Das bietet bereits einen Spiegel unserer Gesellschaft, aber dieses Gefängnis hat noch eine weitere Grausamkeit auf Lager: Jeden Monat wird an einem Tag ein Gas in den Schacht geleitet, ein Schlafmittel. Am nächsten Tag erwachen die Gefangenen auf einer völlig anderen Ebene. So kann es sein, dass jemand einen Monat lang auf Ebene Acht schlemmen kann ohne Rücksicht auf Andere, im nächsten Monat erwacht er dann auf Ebene Neunzig und muss die Konsequenzen dieses rücksichtslosen Verhaltens am eigenen Leib spüren. Auch das findet sich in unserer Gesellschaft wieder, und auch hier fehlt uns oft das Bewusstsein für die Menschen auf den anderen "Etagen".

Es ist eine einfache, aber clevere Idee, und bietet Gesprächsstoff zu Themen wie Solidarität, Egoismus, Klassengesellschaft, need versus want und viele mehr.
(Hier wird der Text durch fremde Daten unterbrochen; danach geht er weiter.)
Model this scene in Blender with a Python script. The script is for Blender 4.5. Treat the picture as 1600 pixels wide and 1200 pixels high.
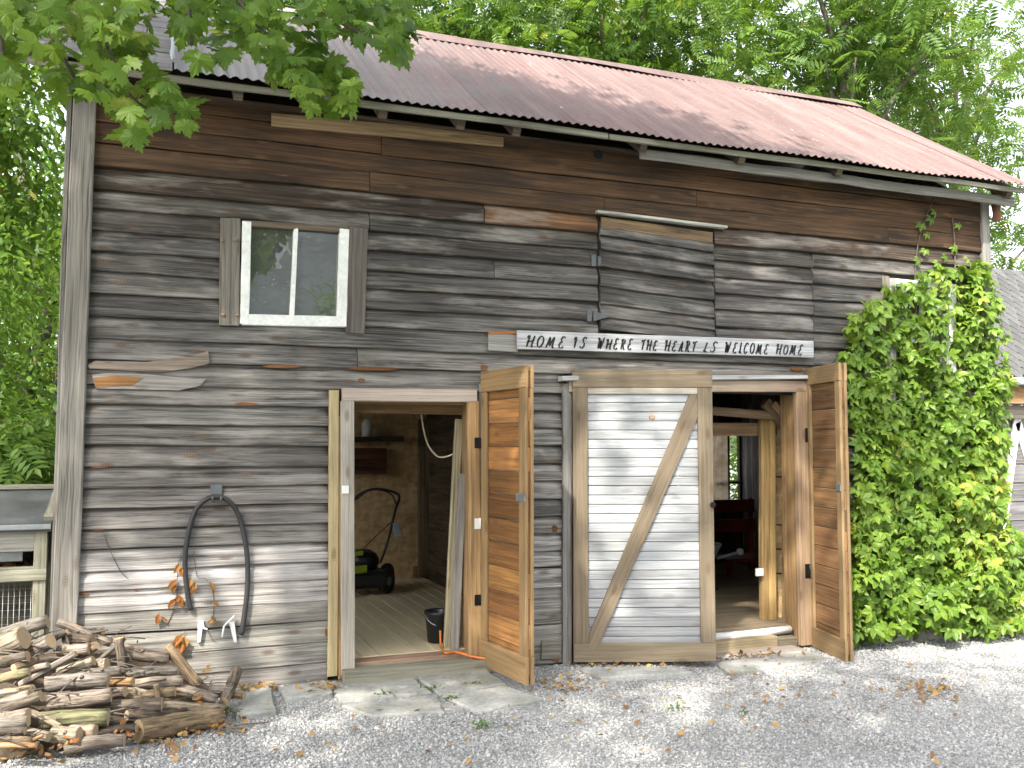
import bpy, math, random
import numpy as np
from mathutils import Vector, Matrix
R_ = random.Random(7)
rng = np.random.default_rng(11)
scene = bpy.context.scene
for o in list(bpy.data.objects):
    bpy.data.objects.remove(o)
COL = scene.collection

# ------------------------------------------------------------------ camera, sky, sun, exposure
FPX, YAW, PITCH = 1450.0, math.radians(21), math.radians(3.8)
CAM = Vector((0, -6, 1.6))
FW = Vector((math.sin(YAW) * math.cos(PITCH), math.cos(YAW) * math.cos(PITCH), math.sin(PITCH)))
RT = Vector((math.cos(YAW), -math.sin(YAW), 0))
UP = RT.cross(FW)
cam = bpy.data.cameras.new('camera')
cam.lens = FPX / 1600 * 36
cam.sensor_width = 36
cam.clip_end = 500
cam_o = bpy.data.objects.new('camera', cam)
COL.objects.link(cam_o)
cam_o.matrix_world = Matrix.Translation(CAM) @ Matrix((RT, UP, -FW)).transposed().to_4x4()
scene.camera = cam_o

SUN = Vector((-0.58, -0.60, 0.92)).normalized()
world = bpy.data.worlds.new('World')
scene.world = world
world.use_nodes = True
wn = world.node_tree
sky = wn.nodes.new('ShaderNodeTexSky')
sky.sky_type = 'NISHITA'
sky.sun_disc = False
sky.sun_elevation = math.asin(SUN.z)
sky.sun_rotation = math.atan2(SUN.x, SUN.y)
sky.air_density = 1.0
sky.dust_density = 4.0
sky.ozone_density = 0.5
bg = wn.nodes['Background']
bg.inputs['Strength'].default_value = 0.15
hsv = wn.nodes.new('ShaderNodeHueSaturation')   # a milky, hazy summer sky
hsv.inputs['Saturation'].default_value = 0.3
wn.links.new(sky.outputs[0], hsv.inputs['Color'])
wn.links.new(hsv.outputs[0], bg.inputs['Color'])
sl = bpy.data.lights.new('sun', 'SUN')
sl.energy = 2.3
sl.angle = math.radians(1.0)
sl.color = (1.0, 0.93, 0.82)
sun_o = bpy.data.objects.new('sun', sl)
COL.objects.link(sun_o)
sun_o.rotation_euler = SUN.to_track_quat('Z', 'Y').to_euler()
sun_o.location = (-10, -12, 18)

vs = scene.view_settings
vs.view_transform = 'Standard'
vs.look = 'None'
vs.gamma = 1
vs.exposure = 2.1
scene.cycles.use_denoising = True
scene.cycles.max_bounces = 6
scene.cycles.diffuse_bounces = 3
scene.cycles.transmission_bounces = 4
scene.cycles.transparent_max_bounces = 8
scene.cycles.sample_clamp_indirect = 6

# ------------------------------------------------------------------ geometry helpers
def ray(u, v):
    return FW + (u - 800) / FPX * RT - (v - 600) / FPX * UP
def at(u, v, y=0.0):
    d = ray(u, v)
    return CAM + d * ((y - CAM.y) / d.y)
def atz(u, v, z):
    d = ray(u, v)
    return CAM + d * ((z - CAM.z) / d.z)
def gz(x, y):
    return 0.14 - 0.018 * max(-3, min(9, x)) + 0.012 * max(-9, min(0.5, y))
def atg(u, v, dz=0.0):
    p = atz(u, v, 0.1)
    for _ in range(4):
        p = atz(u, v, gz(p.x, p.y) + dz)
    return p
def wx(u, v=600, y=0.0): return at(u, v, y).x
def wz(v, u=600, y=0.0): return at(u, v, y).z

WORLD = {}
def par(o, p):
    if p is not None:
        o.parent = p
        o.matrix_parent_inverse = WORLD.get(p.name, Matrix.Identity(4)).inverted()
def tag(o, label=None, cat=None, group=None, kind=None):
    if label: o['label'] = label
    if cat: o['category'] = cat
    if group: o['group'] = group
    if kind: o['kind'] = kind
    return o
def thing(name, loc, label, cat, group=None):
    o = bpy.data.objects.new(name, None)
    COL.objects.link(o)
    o.location = loc
    o.empty_display_size = 0.2
    WORLD[o.name] = Matrix.Translation(Vector(loc))
    return tag(o, label, cat, group)

class MB:
    """collects verts/faces/uvs -> one mesh object"""
    def __init__(s):
        s.v, s.f, s.uv, s.mi, s.sm = [], [], [], [], []
    def face(s, idx, uv=None, mi=0, sm=False):
        s.f.append(tuple(idx))
        s.uv.append(uv if uv else [(s.v[i][0] + s.v[i][1], s.v[i][2]) for i in idx])
        s.mi.append(mi); s.sm.append(sm)
    def plank(s, a, b, W, T, bev=0.004, seg=1, jit=0.0, mi=0, taper=1.0):
        a, b, W, T = Vector(a), Vector(b), Vector(W), Vector(T)
        w, t = W.length, T.length
        Wn, Tn = W.normalized(), T.normalized()
        bv = min(bev, 0.3 * w, 0.3 * t)
        hw, ht = w / 2, t / 2
        sec = [(-hw + bv, -ht), (hw - bv, -ht), (hw, -ht + bv), (hw, ht - bv), (hw - bv, ht), (-hw + bv, ht), (-hw, ht - bv), (-hw, -ht + bv)]
        per = [0]
        for i in range(8):
            x0, y0 = sec[i]; x1, y1 = sec[(i + 1) % 8]
            per.append(per[-1] + math.hypot(x1 - x0, y1 - y0))
        L = (b - a).length
        uo, vo = R_.random() * 40, R_.random() * 40
        base = len(s.v)
        ph = [R_.random() * 6.28 for _ in range(8)]
        for k in range(seg + 1):
            f = k / seg
            c = a.lerp(b, f)
            jw = jit * (math.sin(f * L * 5 + ph[0]) + R_.uniform(-1, 1)) * .5 if jit else 0
            jt = jit * (math.sin(f * L * 3 + ph[1]) + R_.uniform(-.6, .6)) * .5 if jit else 0
            sc = 1 + (taper - 1) * f
            for (x, y) in sec:
                jj = jit * .5 * R_.uniform(-1, 1) if jit else 0
                s.v.append(c + Wn * (x * sc + jw * .5 + jj) + Tn * (y + jt))
        for k in range(seg):
            u0, u1 = uo + L * k / seg, uo + L * (k + 1) / seg
            for i in range(8):
                j = (i + 1) % 8
                A, B = base + k * 8 + i, base + k * 8 + j
                s.face((A, B, B + 8, A + 8), [(u0, vo + per[i]), (u0, vo + per[i + 1]), (u1, vo + per[i + 1]), (u1, vo + per[i])], mi)
        ce = [(uo + x, vo + y) for x, y in sec]
        s.face([base + i for i in range(7, -1, -1)], ce[::-1], mi)
        s.face([base + seg * 8 + i for i in range(8)], ce, mi)
        return s
    def tube(s, pts, rad, n=8, mi=0, cap=True, capmi=None, sm=True, rn=0.0):
        pts = [Vector(p) for p in pts]
        if not isinstance(rad, (list, tuple)): rad = [rad] * len(pts)
        base = len(s.v)
        d = (pts[1] - pts[0]).normalized()
        x = d.orthogonal().normalized()
        u = R_.random() * 30
        vo = R_.random() * 30
        us = []
        for k, p in enumerate(pts):
            dd = ((pts[min(k + 1, len(pts) - 1)]) - pts[max(k - 1, 0)]).normalized()
            x = (x - dd * x.dot(dd)).normalized()
            yv = dd.cross(x)
            if k: u += (p - pts[k - 1]).length
            us.append(u)
            for i in range(n):
                a = 2 * math.pi * i / n
                r = rad[k] * (1 + (rn * R_.uniform(-1, 1) if rn else 0))
                s.v.append(p + (x * math.cos(a) + yv * math.sin(a)) * r)
        for k in range(len(pts) - 1):
            for i in range(n):
                j = (i + 1) % n
                A, B = base + k * n + i, base + k * n + j
                v0, v1 = vo + i / n * 6.28 * rad[0], vo + (i + 1) / n * 6.28 * rad[0]
                s.face((A, B, B + n, A + n), [(us[k], v0), (us[k], v1), (us[k + 1], v1), (us[k + 1], v0)], mi, sm)
        if cap:
            cm = mi if capmi is None else capmi
            cu = [(rad[0] * math.cos(2 * math.pi * i / n), rad[0] * math.sin(2 * math.pi * i / n)) for i in range(n)]
            s.face([base + i for i in range(n - 1, -1, -1)], cu[::-1], cm)
            e = base + (len(pts) - 1) * n
            s.face([e + i for i in range(n)], cu, cm)
        return s
    def lathe(s, c, prof, n=20, axis=Vector((0, 0, 1)), mi=0, sm=True):
        c = Vector(c); ax = axis.normalized(); x = ax.orthogonal().normalized(); y = ax.cross(x)
        base = len(s.v)
        for r, h in prof:
            for i in range(n):
                a = 2 * math.pi * i / n
                s.v.append(c + ax * h + (x * math.cos(a) + y * math.sin(a)) * r)
        for k in range(len(prof) - 1):
            for i in range(n):
                j = (i + 1) % n
                s.face((base + k * n + i, base + k * n + j, base + (k + 1) * n + j, base + (k + 1) * n + i), None, mi, sm)
        s.face([base + i for i in range(n - 1, -1, -1)], None, mi)
        s.face([base + (len(prof) - 1) * n + i for i in range(n)], None, mi)
        return s
    def box(s, x0, x1, y0, y1, z0, z1, bev=0.003, mi=0):
        L = (x1 - x0, y1 - y0, z1 - z0)
        c = Vector(((x0 + x1) / 2, (y0 + y1) / 2, (z0 + z1) / 2))
        ax = max(range(3), key=lambda i: L[i])
        o = [i for i in range(3) if i != ax]
        d = Vector((0, 0, 0)); d[ax] = L[ax] / 2
        W = Vector((0, 0, 0)); W[o[0]] = L[o[0]]
        T = Vector((0, 0, 0)); T[o[1]] = L[o[1]]
        if d.cross(W).dot(T) < 0: T = -T
        return s.plank(c - d, c + d, W, T, bev, 1, 0, mi)
    def build(s, name, mats, parent=None, color=None):
        me = bpy.data.meshes.new(name)
        me.from_pydata([tuple(p) for p in s.v], [], s.f)
        if not isinstance(mats, (list, tuple)): mats = [mats]
        for m in mats: me.materials.append(m)
        uvl = me.uv_layers.new(name='UVMap')
        flat = []
        for q in s.uv:
            for c in q: flat.extend(c)
        uvl.data.foreach_set('uv', flat)
        me.polygons.foreach_set('material_index', s.mi)
        me.polygons.foreach_set('use_smooth', s.sm)
        me.update()
        o = bpy.data.objects.new(name, me)
        COL.objects.link(o)
        par(o, parent)
        if color is not None: o.color = (*color[:3], 1)
        return o

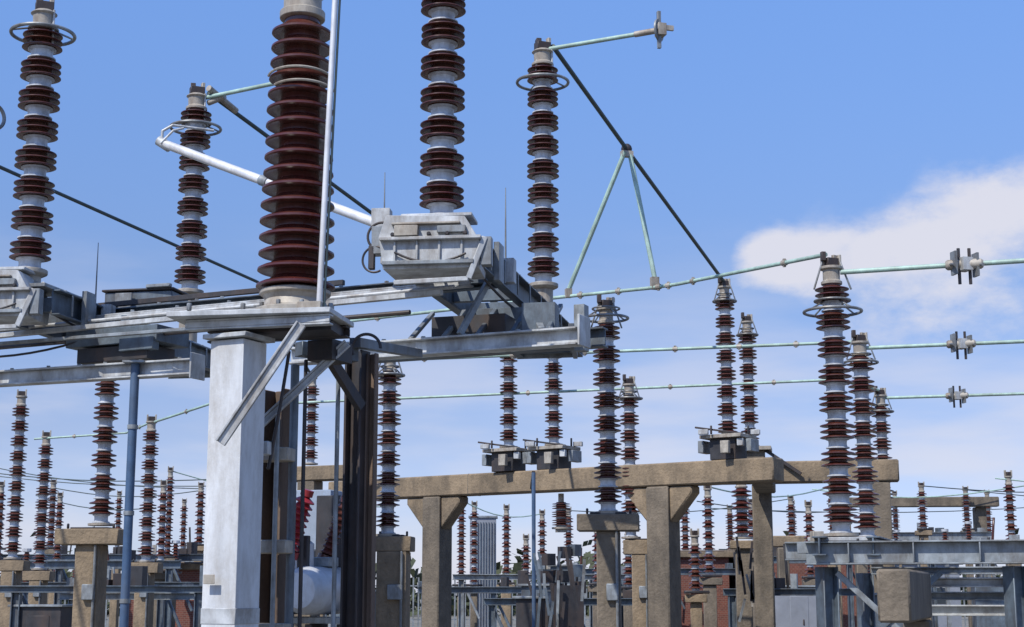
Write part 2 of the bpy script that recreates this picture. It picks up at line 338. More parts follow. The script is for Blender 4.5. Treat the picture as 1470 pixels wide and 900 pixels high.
b=B('right_column',(-1.08,11,0)); b.ibeam((-1.12,11,0),(-1.12,11,3.42),.13,.14,DARK,up=(XA.x,XA.y,0)); b.channel((-1.01,10.98,0),(-1.01,10.98,3.4),.05,.08,RUST,1,up=(XA.x,XA.y,0))
b.tube((-1.24,10.85,0),(-1.24,10.85,3.3),.016,GALV,10)
b.done(st,.004)
b=B('braces',(-1.5,10,3))
b.channel((-1.34,9.6,3.38),(-1.83,9.6,2.62),.03,.07,GALVL,1); b.channel((-1.12,10.3,3.37),(-1.72,10.3,2.79),.03,.06,GALVL,1)
b.bar((-1.30,10.6,3.35),(-1.08,10.9,3.0),.05,.08,DARK); b.bar((-1.48,10.5,3.36),(-1.12,10.8,3.36),.10,.10,STEELB)
b.bar((-1.1,10.6,3.42),(-.8,12.9,3.70),.08,.07,STEELB)
b.box((-1.25,10.4,3.32),(.2,.26,.14),DARK,rz)
b.torus((-1.02,10.6,3.38),.10,.012,DARK,(0,1,0),20,6,0,3.6)
b.done(st,.003)

# ------------------------------------------------------------------ upper conductors and arms
b=B('disconnector_arm',(-3.46,14.6,6.07))
b.tube((-3.44,14.6,6.06),(-1.15,13,4.85),.044,ALU,16); b.tube((-3.5,14.62,6.1),(-3.38,14.6,6.02),.052,GALVL,14)
b.poly([(-3.46,14.6,6.07),(-3.46,14.6,6.19),(-3.36,14.6,6.25),(-2.98,14.75,6.24)],.014,GALVL,8)
b.poly([(-3.46,14.55,6.05),(-3.34,14.55,6.18),(-3.25,14.6,6.22)],.012,GALVL,8)
b.box((-1.13,12.95,4.87),(.16,.14,.2),GALVL,-.1); b.torus((-1.12,12.8,4.70),.12,.012,DARK,(.2,1,0),24,6,1.,5.5)
b.lathe([(.052,-.05),(.052,.05)],(-2.3,13.8,5.458),GALV,14,(2.29,-1.6,-1.21))
b.done(bevel=.002)
def fitting(b,c,s=1.):
    c=Vector(c)
    b.box(c,(.10*s,.13*s,.12*s),GALVL,.3); b.lathe([(.035*s,-.17*s),(.05*s,-.15*s),(.05*s,.15*s),(.035*s,.17*s)],c,CAST,12,(1,-.25,0))
    for k in(-1,1):
        b.box(c+Vector((k*.10*s,-.02,-.01*k)),(.022*s,.10*s,.22*s),GALV,.2); b.lathe([(.016*s,-.17*s),(.016*s,.17*s)],c+Vector((k*.05*s,0,-.02)),DARK,6)
        b.lathe([(.016*s,-.14*s),(.016*s,.14*s)],c+Vector((k*.13*s,0,.0)),GALV,6,(0,1,.2))
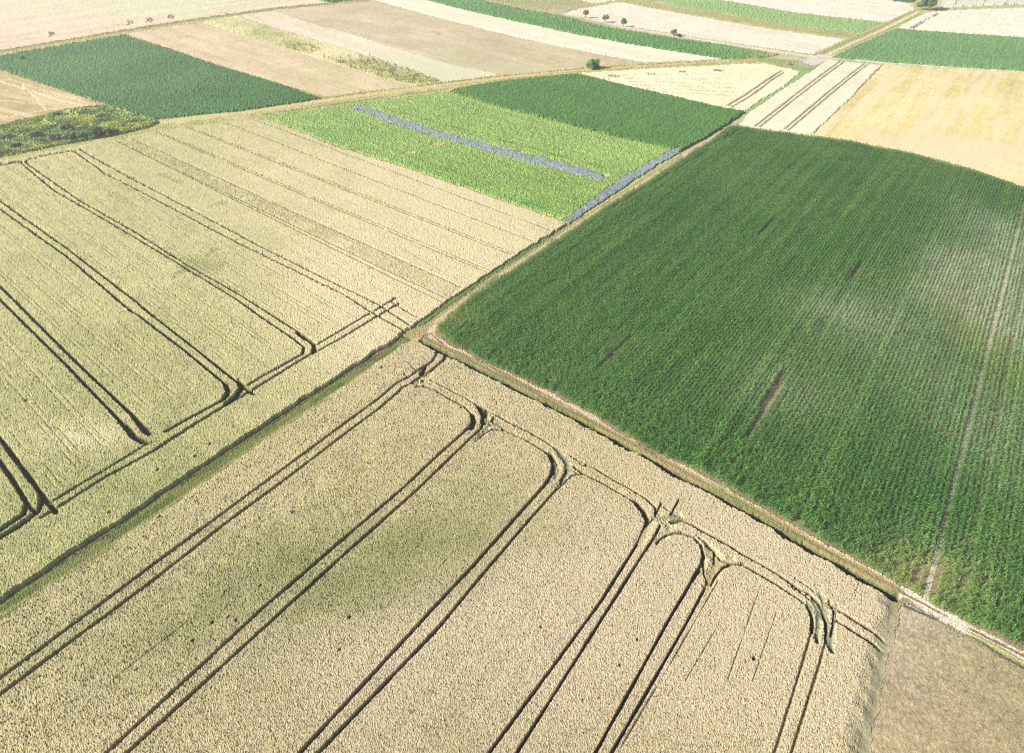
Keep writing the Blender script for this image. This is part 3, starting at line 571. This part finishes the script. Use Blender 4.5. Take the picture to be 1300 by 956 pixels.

Dennoch sollte ich den Film nicht in der Schule verwenden, denn die Kamera zeigt schonungslos, was dieses grausame System mit den Menschen anstellt - Selbstmord, Mord, Kannibalismus. Der Film hat seine Freigabe ab achtzehn Jahren verdient, und der subtile Humor schafft es nicht immer, die düstere Atmosphäre leichter erträglich zu machen. Immerhin wird die Gewalt nie als Selbstzweck dargestellt, sondern ergibt sich aus der Not heraus.

Die surreale Story erinnert an den Film Cube (1997), ebenfalls ein minimalistischer SciFi-Film mit großer Wirkung, weitreichenden Implikationen und einer Schlussszene, die ein toller Ausgangspunkt für intensive Gespräche sein kann.

Ich habe mich durch den Film daran erinnert gefühlt, dass ich eben auch manchmal mehr Essen einkaufe, als ich überhaupt brauche, und dass das dann notfalls weggeworfen werden muss. Damit bin ich nicht besser als die Menschen auf den oberen Ebenen des Schachts, und es bleibt nur zu hoffen, dass ich nicht irgendwann selbst gänzlich ohne Mittel auskommen muss.